Police suspect that the group, some of whose members remain at large, is also responsible for more than a dozen murders in the area, including the killings of three laborers who were abducted at gunpoint the same day by men wearing the same outfits as those apprehended at the checkpoint hours later.

The arrests provided a rare, if somewhat murky, glimpse into how such groups have emerged.

Far from outsiders, the detained members of the People's Social Cleansing Group are all native Mayan Indians who, like most of the population here, have had no formal schooling and are more comfortable in their indigenous Tzutujil language than in Spanish.

The man who police say they believe was the leader, Tomas Susof Ramirez, is a 60-year-old farmer who lived with his wife and youngest daughter in a two-room, concrete-block hut with only an open fire for a kitchen. His wife said she keeps a pot of coffee hot all day to serve the stream of visitors from their evangelical church.

The Santiago Atitlan region, ringed by volcanic peaks in a setting of uncommon beauty, was a hotbed of leftist activity during the civil war and the scene of brutal massacres by military and paramilitary units.

Neighbors of Susof Ramirez, who asked not to be quoted for fear of retaliation, said he was a member of a guerrilla unit at the time. Like the others arrested, he is in jail pending further investigation.

His son, Pedro Susof Damian, 28, denied that his father had been in a guerrilla group, but he recalled the dangers that many ordinary residents faced from the paramilitary squads.

"My parents used to tell me you had to be very careful. These were mean, dangerous people," he said in an interview at his parents' home on Monday. "If they even suspected you of sympathizing" with the guerrillas, "they would kill you."

The 1996 peace accords brought a measure of prosperity to the region. Wealthy Guatemalans began building chalets along the lake's stunning shoreline, and streams of foreign backpackers browsed the local textile markets. Even modest families began replacing their old adobe-and-straw homes with cinder block and sending their children to school instead of having them work the fields.

But the atmosphere of paranoia and distrust of authority never abated.

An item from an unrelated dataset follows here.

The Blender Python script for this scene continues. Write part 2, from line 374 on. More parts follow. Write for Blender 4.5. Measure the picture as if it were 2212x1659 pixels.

"I've been a policeman for 19 years and worked all over the country," said an officer who was transferred to the region two months ago, "and I have never seen people as closed as the ones here."

Gradually, the dangers of the war years were replaced with a new threat: rising crime, including roadside banditry and theft of ripening coffee, corn and other crops. Susof Damian said he and his father arrived at one of their fields to reap a large quantity of avocados several years ago, only to find that every last plant had been cut down.

"My father had been working that land from dawn till dusk for months," Susof Damian recalled. "He was so angry he fell to his knees and started crying."

The police seemed powerless to stop the criminals, and in some cases they became part of the problem. Two years ago, four policemen were nearly lynched here after residents spotted them changing out of their uniforms by the roadside and preparing to ambush motorists.

Susof Ramirez's family members said they had no knowledge of any involvement by him in violent activities. But in early 2004, banners began appearing around Santiago Atitlan announcing the formation of a social cleansing group. One sign warned that criminals would "reap what they have sown." The group also pledged to go after marijuana sellers and brujos -- witches who are said to cast hexes inspired by ancient Mayan beliefs.

Members of the group were soon seen patrolling the surrounding mountains in their trademark green uniforms and black masks. Last July, local journalists and police said, they became bold enough to hold a public meeting on the main road leading into town.

The same evening, men in the same outfits stopped a bus. Diego Pablo Ramirez, 69, who was reputed to be a brujo, was pulled off. When he was found dead, along with a second man seized from his car that day, farmers in the area assumed the social cleansing group was behind those killings and a series of unsolved murders.

And many said they thoroughly approved.

"If you were an honest person, you had nothing to worry about," said Diego Quebac, 40, a coffee planter wearing a T-shirt and rumpled cowboy hat. "They only went after the thieves and the brujos -- the really bad people who need to be eliminated."

Lucas Quezal, 43, another farmer, said one day he cautioned the masked men not to kill people based on mere accusations.

"I said to them, 'You need to really investigate,' " he recalled. "They assured me that they spend eight months examining each case and also give people two chances to change."

Even the police acknowledged that the group's emergence coincided with a marked drop in crime.

"Robberies were way down, but of course homicides went up," Alberto Mazariegos Garcia, an officer with Santiago Atitlan's force, noted with a grim smile.

When word spread that three laborers had been abducted by the social cleansing group on the morning of Jan. 30, rumors started circulating in the community about their alleged misdeeds -- long before their corpses were found.

It was whispered that Candido Choy Quebac, 41, had been paying pregnant women to give up their children for adoption or organ theft. Choy Quebac's son, Abraan Choy Ramirez, 23, and his friend Miguel Xiquin Toc, 25, were said to be petty crooks.

But the men's families insist they were simple construction workers. Choy Ramirez's mother, Rosa, 40, said she had been walking with her son and his friend along a path to the main road when the masked abductors emerged from a field of coffee plants. She said they offered no explanation for seizing the two.

"They just told me, 'Go away! These men belong to us now,' " she recalled. She said she raced back down the mountain to fetch her husband, then watched in horror as the masked men placed a rope around his neck and led him away as well.

Now she wonders how she, her daughter-in-law and the couple's three young children will get by.

"He was my only son. I have not slept since they took him," she said with misery, staring at the dirt in the yard next to the family's tiny concrete hut.

Choy Ramirez's widow, Clara, 23, sat on a rock nearby, tears streaming from her eyes as her children clung to her colorful skirt.

Not far away, on the path where the three men had been abducted, farmers heading to their coffee fields had concerns of a different kind.

"I really hope the authorities release them soon," said Diego Quebac, who still carries the receipt he purchased from the group, in case its remaining members resume their patrols. "Otherwise, see all these coffee plants?" he said, pointing with his machete at a row of leafy shrubs. "They'll all be stolen again."